Herding Dogs

In India, stray dogs are common. As are herds of things –goats, sheep, cattle. The dogs often co-exist with the herds but it appears more like they are customers dining together from the same garbage pile, rather than there being any stronger bond between the street dogs and the cows et al.

But as one approaches Hampi things change. The further outside of urban areas one gets, the larger the herds are. (That’s consistent with other road trips I’ve taken outside of Bangalore.) And, the closer one gets to Hampi, the more pigs appear. Pigs are everywhere. They are eating garbage, wallowing in mud (there does seem to be something to that phrase, “Happy as a pig in sh!t”) and roaming the street. Pigs acting like, well, street dogs.

In Hampi there are almost no street dogs.The few dogs you see without owners are donning collars and, sometimes, bells. Clearly, they are between appointment, rather than just street dogs. It appears that the ubiquitous pigs have replaced street dogs here. (Pork isn’t popular here, but the pigs are eventually sold for consumption elsewhere.)

But there are tons of dogs –they are just working dogs! In Hampi, EVERY flock of goats/sheep/cows attended by a shepherd/shepherdess* has 1 or 2 sheepdogs. They look like the same “bred” of mongrel street dogs you see everywhere else in India; more mutt than Lassi. The AKC would likely take umbrage at me even categorising these mutts as “herding” — certainly not what you’d find at Westminster! But by way of occupation, if not breeding, herding is indeed what they do.

I loved seeing the dogs looking so fit and healthy. And the herding dogs’ posture / movement seemed so happy and confident. The Hampi dogs appear so joyful!

Why all the herding dogs here and no where else in South India? Wolves. The boulder strewn landscape, climate, plentiful livestock and lack of suburban sprawl make this wolf territory. The loveable mutts are not only herding dogs, but guard dogs to detect and deter the local wolves.

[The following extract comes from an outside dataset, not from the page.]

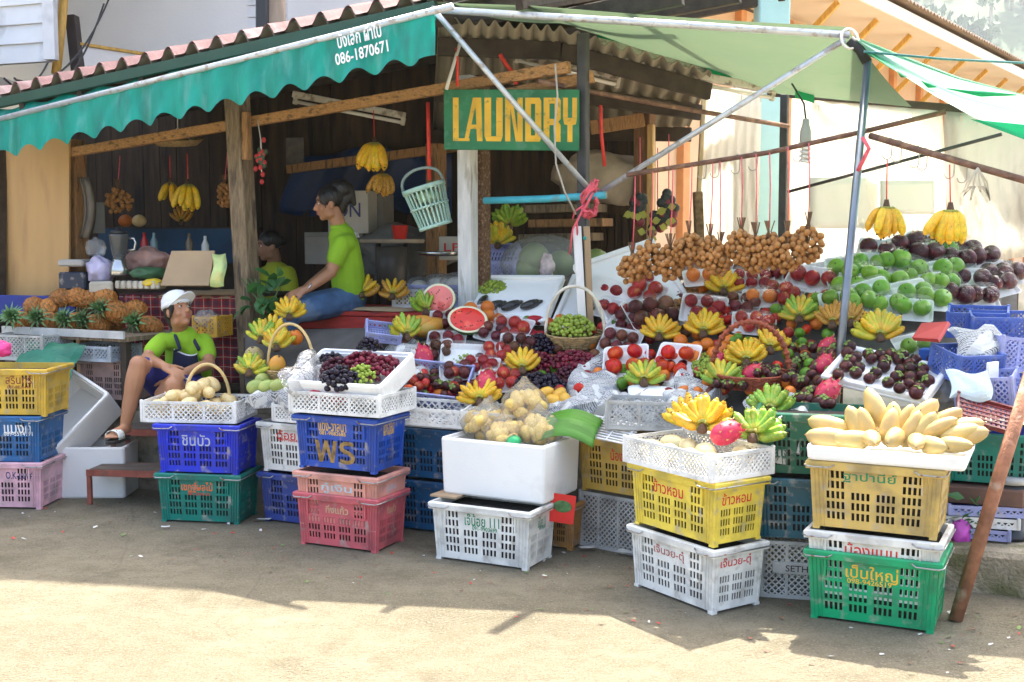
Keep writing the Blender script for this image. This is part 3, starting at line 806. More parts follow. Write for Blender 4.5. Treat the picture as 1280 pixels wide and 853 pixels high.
string('white strip dangling from the rafters left of the laundry sign', [P(575, 55, 7.5), P(566, 85, 7.5), P(558, 112, 7.48)], white_str, .012, 'strip')
string('thin white wire curving down across the laundry sign', [P(694, 80, 7.2), P(697, 120, 7.2), P(693, 160, 7.2), P(695, 205, 7.2), P(706, 240, 7.2), P(720, 268, 7.25)], mat('grey_wire', (.45, .42, .36), .6), .006, 'wire')
string('pink ribbon tied on the canopy pole', [P(1078, 172, 6.4), P(1086, 186, 6.38), P(1072, 214, 6.42)], pink, .012, 'ribbon')
steel = mat('bright_steel', (.45, .42, .38), .3, .1, 20, metal=.9)
def s_hook(x, y, Y, L=.09, sc=1.):
    mb = MB(); top = P(x, y, Y); pts = []
    for i in range(9): t = math.pi * (1 - i / 8); pts.append(top + Vector((.018 * math.cos(t) + .018, 0, .018 * math.sin(t))) * 1)
    pts = [top + Vector((.015 * math.cos(t), 0, .015 * math.sin(t))) for t in [math.pi * (1 - i / 6) for i in range(7)]]
    pts += [top + Vector((.012, 0, -L * .7))]
    pts += [top + Vector((-.012 + .024 * math.cos(t), 0, -L * .75 + .024 * math.sin(t))) for t in [-math.pi * i / 6 for i in range(7)]]
    mb.tube(pts, .0035, steel, 5)
    return mb
for i, (x, y, Y) in enumerate(((1112, 176, 6.42), (1124, 179, 6.38), (1146, 186, 6.28), (1156, 189, 6.24), (1190, 199, 6.12), (1206, 204, 6.06))):
    single('meat_hook', 'empty steel hook on the thick rod, %s from the canopy pole' % ('first', 'second', 'third', 'fourth', 'fifth', 'sixth')[i], 'hook', s_hook(x, y, Y, .1), group='steel hooks on the thick rod')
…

Seeing the happy dogs with tails wagging and a spring in their step did make me miss a couple of Hungarian sheepdogs back home in the US terribly!

Herding dog in the distance, behind the shepherdess in the sari…

*i am not sure if it’s politically correct to use the term “shepherdess” any longer. I mean, is it like “actress” which should now be “actor” (unless of course your winning an Academy Award…)?!?